A MAN OF EXTRAORDINARY, EXEMPLARY, EXTREME OBEDIENCE & FAITH: Okay! FINALLY, ISAAC, the SON promised to Mr. and Mrs. ABRAHAM was born when they were 100 and 90 years old respectively. Chai! Breastfeeding at 90! Ewo-oo!!! (Let me just pass and be continuing my story)
OK. Isaac is born!! All man e heart don glad and then GBAM! GOD says: Take “your ONLY SON Isaac whom you love” and offer him as a BURNT offering”!!! In short: “BACK ME BACK DE PIKIN”!! Just like dat!! HABA!!!!!! It would have been terrible enough if pikin be juss get feevah, meng! But GOD asked ABRAHAM to perform the SACRIFICE, his own self!!! KAI WALAHI!!!
I would have said “NADA! NIET! NON! NO! JA’A EH!!!!” Short and Simple; END OF DISCUSSION! But what did Abraham who loved THE GIVER more than THE GIFT do?
He rose IN DEH SHA-SHARP MORNING oh, saddled his jackass, got 2 young men and his CHOP CHAIR Isaac and prepared to leave. He even had the heart and ngum to get his axe and split the firewood for the sacrifice before they left!
MILLION DOLLAR QUESTION: DID HE TELL MAMMY PIKIN WHAT THIS FAYAWOOD WAKA WAS ALL ABOUT???

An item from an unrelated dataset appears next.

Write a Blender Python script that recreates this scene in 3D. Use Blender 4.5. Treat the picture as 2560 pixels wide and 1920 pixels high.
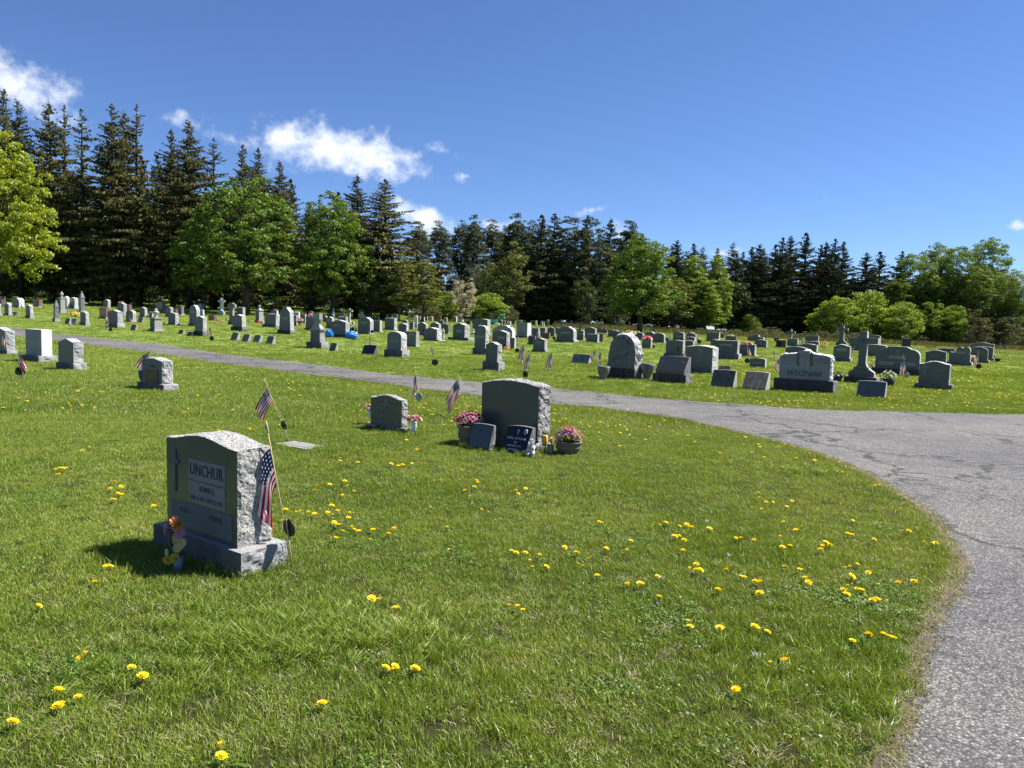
import bpy, bmesh, math, random
import numpy as np
from mathutils import Vector, Matrix, geometry, noise as mnoise
for o in list(bpy.data.objects): bpy.data.objects.remove(o)
SC = bpy.context.scene
COL = SC.collection
R = math.radians
# ------------------------------------------------------------------ camera, sky, sun, exposure
F, CX, CY, EYE = 1850.0, 1280.0, 960.0, 1.65
PITCH, ROLL = math.atan((CY-815)/F), R(1.5)
cd = bpy.data.cameras.new('camera'); cam = bpy.data.objects.new('camera', cd); COL.objects.link(cam)
cd.sensor_width = 36; cd.lens = F/2560*36; cd.clip_start = .1; cd.clip_end = 6000
cam.location = (0, 0, EYE)
cam.matrix_world = Matrix.Translation((0, 0, EYE)) @ Matrix.Rotation(R(90)-PITCH, 4, 'X') @ Matrix.Rotation(ROLL, 4, 'Z')
SC.camera = cam
SUN_EL, SUN_AZ = R(55), R(90-16)          # azimuth clockwise from +Y
SUN_DIR = Vector((math.sin(SUN_AZ)*math.cos(SUN_EL), math.cos(SUN_AZ)*math.cos(SUN_EL), math.sin(SUN_EL)))
ld = bpy.data.lights.new('sun', 'SUN'); ld.energy = 5.0; ld.angle = R(.5); ld.color = (1, .955, .87)
sun = bpy.data.objects.new('sun', ld); COL.objects.link(sun)
sun.rotation_euler = SUN_DIR.to_track_quat('Z', 'Y').to_euler(); sun.location = (30, 20, 60)
SC.view_settings.view_transform = 'Standard'; SC.view_settings.look = 'None'
SC.view_settings.exposure = 1.33; SC.view_settings.gamma = 1; SC.view_settings.use_curve_mapping = False
SKY_STRENGTH = .056
SC.render.engine = 'CYCLES'
SC.cycles.max_bounces = 6; SC.cycles.diffuse_bounces = 3; SC.cycles.transmission_bounces = 4
SC.cycles.transparent_max_bounces = 12

def ray(px, py):
    a, b = px-CX, CY-py
    X = a*math.cos(ROLL)-b*math.sin(ROLL); Z = a*math.sin(ROLL)+b*math.cos(ROLL)
    return Vector((X, F*math.cos(PITCH)+Z*math.sin(PITCH), -F*math.sin(PITCH)+Z*math.cos(PITCH)))/F
def proj(P):
    x, y, z = P[0], P[1], P[2]-EYE
    zc = y*math.cos(PITCH)-z*math.sin(PITCH); X = x/zc*F; Z = (y*math.sin(PITCH)+z*math.cos(PITCH))/zc*F
    return CX+X*math.cos(ROLL)+Z*math.sin(ROLL), CY-(-X*math.sin(ROLL)+Z*math.cos(ROLL))
_u = [-.8, -.7, -.35, 0, .2, .4, .7, .9]
_s = [.052, .052, .044, .029, .023, .012, .002, 0]
_y = [30, 30, 34, 40, 42, 42, 42, 42]
def ground_z(x, y):
    x = np.asarray(x, float); y = np.asarray(y, float)
    ys = np.clip(y, 1, 1e9); u = np.clip(x/ys, -.8, .9)
    s = np.interp(u, _u, _s); y0 = np.interp(u, _u, _y)
    d = np.clip(y, -50, 145)-y0; w = 8.0
    z = s*.5*(d+np.sqrt(d*d+w*w))
    q = s*.5*(-y0+np.sqrt(y0*y0+w*w))
    bump = .03*np.sin(x*.31+1)*np.sin(y*.23)+.02*np.sin(x*.8+y*.5)
    return np.where(y > 0, (z-q)*np.clip(y/10, 0, 1), 0)+bump*np.clip((y-6)/10, 0, 1)
def gz(x, y): return float(ground_z(x, y))
def at(px, py, z=0.0):
    """ground point seen at a photograph pixel (z = height above the ground there)"""
    d = ray(px, py); O = Vector((0, 0, EYE)); t = 1.0; last = 1.0
    while t < 160:
        p = O+d*t
        if p.z < gz(p.x, p.y)+z: break
        last = t; t *= 1.02
    lo, hi = last, t
    for _ in range(25):
        m = (lo+hi)/2; p = O+d*m
        if p.z < gz(p.x, p.y)+z: hi = m
        else: lo = m
    p = O+d*hi
    return Vector((p.x, p.y, gz(p.x, p.y)))
def col_at(px, py, Y):
    """point at forward distance Y on the sight line"""
    d = ray(px, py); return Vector((0, 0, EYE))+d*(Y/d.y)

# ------------------------------------------------------------------ node helpers
class NT:
    def __init__(s, t): s.t = t; s.n = t.nodes; s.l = t.links
    def new(s, k, **kw):
        n = s.n.new(k)
        for a, v in kw.items():
            setattr(n, a, v)
        return n
    def link(s, a, b): s.l.new(a, b)
    def m(s, op, a, b=None, c=None, clamp=False):
        n = s.n.new('ShaderNodeMath'); n.operation = op; n.use_clamp = clamp
        for i, v in enumerate((a, b, c)):
            if v is None: continue
            if isinstance(v, (int, float)): n.inputs[i].default_value = v
            else: s.l.new(v, n.inputs[i])
        return n.outputs[0]
    def vm(s, op, a, b=None):
        n = s.n.new('ShaderNodeVectorMath'); n.operation = op
        for i, v in enumerate((a, b)):
            if v is None: continue
            if isinstance(v, (tuple, list, Vector)): n.inputs[i].default_value = tuple(v)
            elif isinstance(v, (int, float)): n.inputs['Scale'].default_value = v
            else: s.l.new(v, n.inputs[i])
        return n.outputs['Value'] if op in ('DOT_PRODUCT', 'LENGTH') else n.outputs[0]
    def noise(s, vec, scale, detail=2, rough=.5, dist=0.0):
        n = s.n.new('ShaderNodeTexNoise'); n.inputs['Scale'].default_value = scale
        n.inputs['Detail'].default_value = detail; n.inputs['Roughness'].default_value = rough; n.inputs['Distortion'].default_value = dist
        if vec is not None: s.l.new(vec, n.inputs['Vector'])
        return n.outputs['Fac']
    def ramp(s, fac, stops, interp='LINEAR'):
        n = s.n.new('ShaderNodeValToRGB'); n.color_ramp.interpolation = interp
        e = n.color_ramp.elements
        while len(e) < len(stops): e.new(.5)
        for i, (p, c) in enumerate(stops):
            e[i].position = p; e[i].color = (c, c, c, 1) if isinstance(c, (int, float)) else tuple(c)+(1,)
        s.l.new(fac, n.inputs[0]); return n.outputs[0]
    def mix(s, fac, a, b, bl='MIX'):
        n = s.n.new('ShaderNodeMix'); n.data_type = 'RGBA'; n.blend_type = bl
        for i, v in ((0, fac), (6, a), (7, b)):
            if isinstance(v, (int, float)): n.inputs[i].default_value = v if i == 0 else (v, v, v, 1)
            elif isinstance(v, (tuple, list)): n.inputs[i].default_value = tuple(v)+(1,)
            else: s.l.new(v, n.inputs[i])
        return n.outputs[2]
    def maprange(s, v, a, b, c=0.0, d=1.0, smooth=False):
        n = s.n.new('ShaderNodeMapRange'); n.interpolation_type = 'SMOOTHSTEP' if smooth else 'LINEAR'
        for i, x in enumerate((a, b, c, d)): n.inputs[i+1].default_value = x
        s.l.new(v, n.inputs[0]); return n.outputs[0]
def material(name):
    m = bpy.data.materials.new(name); m.use_nodes = True; m.node_tree.nodes.clear()
    t = NT(m.node_tree); out = t.new('ShaderNodeOutputMaterial')
    return m, t, out
def princ(t, out, color, rough=.7, spec=.4, bump=None, bstr=.3, bdist=.02, metal=0.0):
    p = t.new('ShaderNodeBsdfPrincipled')
    if isinstance(color, (tuple, list)): p.inputs['Base Color'].default_value = tuple(color)+(1,)
    else: t.link(color, p.inputs['Base Color'])
    if isinstance(rough, (int, float)): p.inputs['Roughness'].default_value = rough
    else: t.link(rough, p.inputs['Roughness'])
    p.inputs['Specular IOR Level'].default_value = spec; p.inputs['Metallic'].default_value = metal
    if bump is not None:
        b = t.new('ShaderNodeBump'); b.inputs['Strength'].default_value = bstr; b.inputs['Distance'].default_value = bdist
        t.link(bump, b.inputs['Height']); t.link(b.outputs[0], p.inputs['Normal'])
    t.link(p.outputs[0], out.inputs['Surface']); return p
MATS = {}
def simple(name, c, rough=.6, var=.25, scale=20, spec=.4, bump=0.0, metal=0.0):
    if name in MATS: return MATS[name]
    m, t, out = material(name)
    g = t.new('ShaderNodeTexCoord').outputs['Object']
    n = t.noise(g, scale, 4, .6)
    k = t.mix(n, tuple(x*(1-var) for x in c), tuple(min(1, x*(1+var)) for x in c))
    princ(t, out, k, rough, spec, n if bump else None, bump, .01, metal)
    MATS[name] = m; return m

# ------------------------------------------------------------------ world: Nishita sky with the clouds of the photograph in their directions
W = bpy.data.worlds.new('World'); SC.world = W; W.use_nodes = True
W.node_tree.nodes.clear(); t = NT(W.node_tree)
wo = t.new('ShaderNodeOutputWorld'); bg = t.new('ShaderNodeBackground'); t.link(bg.outputs[0], wo.inputs[0])
sky = t.new('ShaderNodeTexSky'); sky.sky_type = 'NISHITA'; sky.sun_disc = False
sky.sun_elevation = SUN_EL; sky.sun_rotation = SUN_AZ; sky.altitude = 1500; sky.air_density = 1.0; sky.dust_density = 0.0; sky.ozone_density = 6.0
tc = t.new('ShaderNodeTexCoord').outputs['Generated']
n1 = t.new('ShaderNodeTexNoise'); n1.inputs['Scale'].default_value = 9; n1.inputs['Detail'].default_value = 7; n1.inputs['Roughness'].default_value = .58
t.link(tc, n1.inputs['Vector'])
warp = t.vm('SCALE', t.vm('SUBTRACT', n1.outputs['Color'], (.5, .5, .5)), .045)
wp = t.vm('NORMALIZE', t.vm('ADD', tc, warp))
fine = t.noise(tc, 34, 8, .62)
tot = None
CLOUDS = [(850, 380, 205, 58, -1, 1.0), (745, 355, 120, 36, -4, .95), (965, 412, 105, 32, 3, .9), (60, 215, 115, 62, 18, 1.0), (5, 185, 90, 50, 0, 1.0),
          (445, 300, 62, 20, -6, .50), (545, 330, 38, 20, 10, .40), (625, 305, 26, 9, 0, .22), (1093, 362, 42, 17, 12, .55), (1170, 448, 50, 13, -4, .55),
          (1050, 545, 75, 34, 14, 1.1), (1240, 562, 50, 16, 0, .8), (1487, 530, 42, 11, -12, .75), (1553, 575, 22, 24, -50, .7), (1797, 629, 38, 11, -8, .85),
          (2550, 566, 34, 11, -8, .7), (2070, 487, 10, 4, 0, .3),
          (-420, 300, 200, 60, 5, .9), (-900, 420, 160, 40, 0, .8), (3200, 500, 160, 30, -5, .7), (3800, 620, 200, 30, 0, .7), (400, -900, 200, 50, 0, .5)]
for (px, py, hw, hh, ang, amp) in CLOUDS:
    d = ray(px, py).normalized()
    tx = d.cross(Vector((0, 0, 1))).normalized(); ty = d.cross(tx).normalized()
    a = R(ang)+ROLL; ux = tx*math.cos(a)+ty*math.sin(a); uy = ty*math.cos(a)-tx*math.sin(a)
    sc = 1/F/ray(px, py).length
    x = t.m('MULTIPLY', t.vm('DOT_PRODUCT', wp, ux), 1/(hw*abs(sc)))
    y = t.m('MULTIPLY', t.vm('DOT_PRODUCT', wp, uy), 1/(hh*abs(sc)))
    front = t.m('GREATER_THAN', t.vm('DOT_PRODUCT', wp, d), .5)
    r2 = t.m('SQRT', t.m('ADD', t.m('MULTIPLY', x, x), t.m('MULTIPLY', y, y)))
    v = t.m('SUBTRACT', t.m('MULTIPLY', t.m('SUBTRACT', 1.5, r2), amp), t.m('MULTIPLY', t.m('SUBTRACT', 1, front), 10))
    tot = v if tot is None else t.m('MAXIMUM', tot, v)
dens = t.m("ADD", tot, t.m("MULTIPLY", t.m("MULTIPLY", t.m("SUBTRACT", fine, .5), 3.0), t.maprange(tot, -.5, .1)))
mask = t.maprange(dens, .2, 1.6, 0, .97, True)
shade = t.mix(t.maprange(t.noise(tc, 16, 6, .6), .35, .65), (6.2, 7.0, 8.4), (8.8, 8.9, 9.2))
skyc = t.mix(1.0, sky.outputs[0], (.80, .88, 1.05), 'MULTIPLY')
cc = t.mix(mask, skyc, shade)
t.link(cc, bg.inputs['Color']); bg.inputs['Strength'].default_value = SKY_STRENGTH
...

(I am sure I am not the only “TIE-LAPPA-FOR-WAIST/ “YOU-GO-KILL-ME-TODAY” MOTHER who believes he did not dare breathe a single “werd” to her!!)
And this was not some short waka oh! It took 3 WHOLE DAYS!!! More than enough time for Abraham to change his mind, hit gear back-back, REVERSE & TIMBA!
Instead, on that 3rd day, he carried aaaaall that firewood and put it on ISAAC’s own head to carry, took the fire and dagger in his own hands and said “OYA!” His poor son actually asked him: “MY FATHER … behold the fire and the wood but where is the lamb for the burnt offering?”
Da mean say eh??? The Bible does not tell us how old Isaac was but, if he was tanga enough to walk 3 days and carry ENOUGH firewood to burn a human being up, he was no infant!! So, when his father was done setting up that altar and still no MBOLI (as in meeh-meeh goat) was in sight, I would have taken to my heels and fled, instead of allowing myself to be BOUND and LAID on that altar!!! Weh-heh-heh! And it looks like e no even halla oh! Because, I am sure that if he had, the 2 men who were asked to stay back and watch de jackass while Abraham and Isaac went “yonder”, would surely have heard the screams and come running, nah?! By de way, if he had had to sacrifice de Isaac true-true, WHAT WOULD HE HAVE TOLD THOSE 2 YOUNG MEN, when he came back to them sans Isaac????
Talk about TESTED and PROVEN FAITH and OBEDIENCE – no questions asked!!!!!! Not the beb-beb stuff we say we have because we “prayed and believed God to pass common entrance”!!
Ah beg, someone needs to compose a propah ABRAHAM SONG, for real!!! ÇAAAAAAAAA!!!